At 30, when I was poised for a significant career jump, I surprised myself and people around me. I was advised by most people, which also included well meaning friends to not make a big change at this stage. But how could I continue while being at discomfort with myself. Despite warnings, advice, and well-meaning concern, I quit my job. The timing, by conventional standards, made no sense. But internally, it felt necessary.


In this act,I was not rejecting financial independence. I was redefining it for me. I realized that true independence also meant having agency: over my work, my values, and my time. I realised that the security of an ongoing job without a meaning was its own kind of instability


And while there was a lot of push towards conventional markers of success, I chose to return to what had always mattered the most to be: Language and culture. Six months ago, I founded Namastey Hindi, a platform through which I now engage with students from across the world, coaching them not just in the Hindi language but also in Indian culture and context.


Fulfillment today looks very different from what it once did. Earlier, it looked like certainty, approval, and predictability. Now, it looks like alignment.

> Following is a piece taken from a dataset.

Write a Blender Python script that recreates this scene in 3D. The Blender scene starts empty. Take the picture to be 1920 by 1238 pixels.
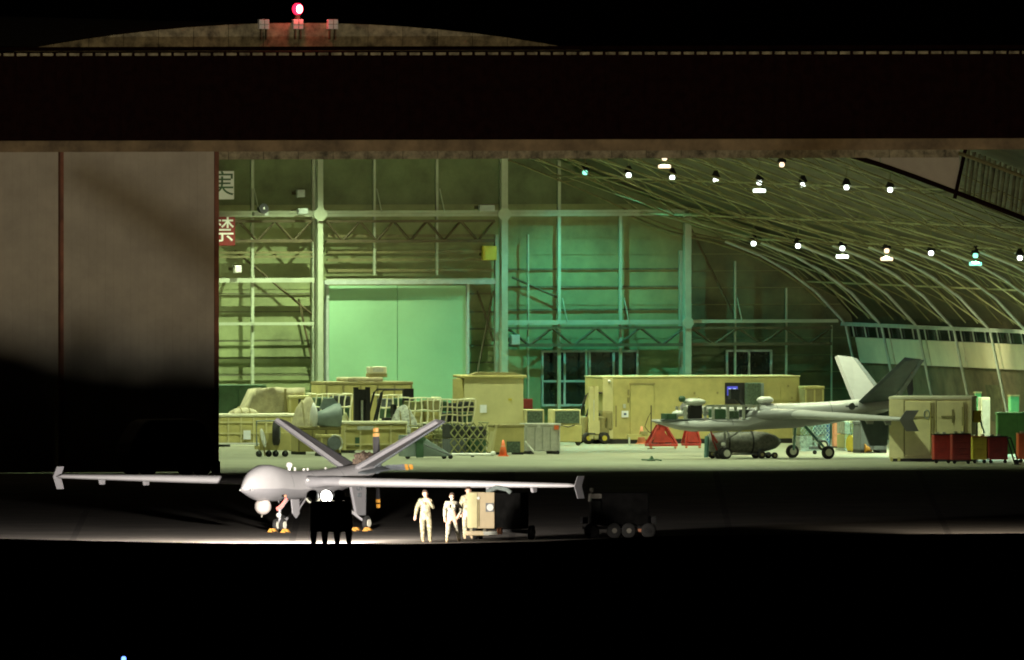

It looks like waking up knowing why I do what I do, even on difficult days. It looks like building something slowly, honestly, and intentionally, without having to fragment myself to fit in.


By teaching Hindi to people all over the world, I’m building bridges of belonging. I am helping partners integrate into Indian families, enabling people to explore their love for Indian culture and more.


My students are not learning Hindi because they need to give an exam. They are learning Hindi to connect with their new family, sometimes with their own roots, sometimes for the sheer love of Indian culture, to engage with the natives, and so much more.


Purpose, for me now, is no longer about proving my independence, it’s about living it.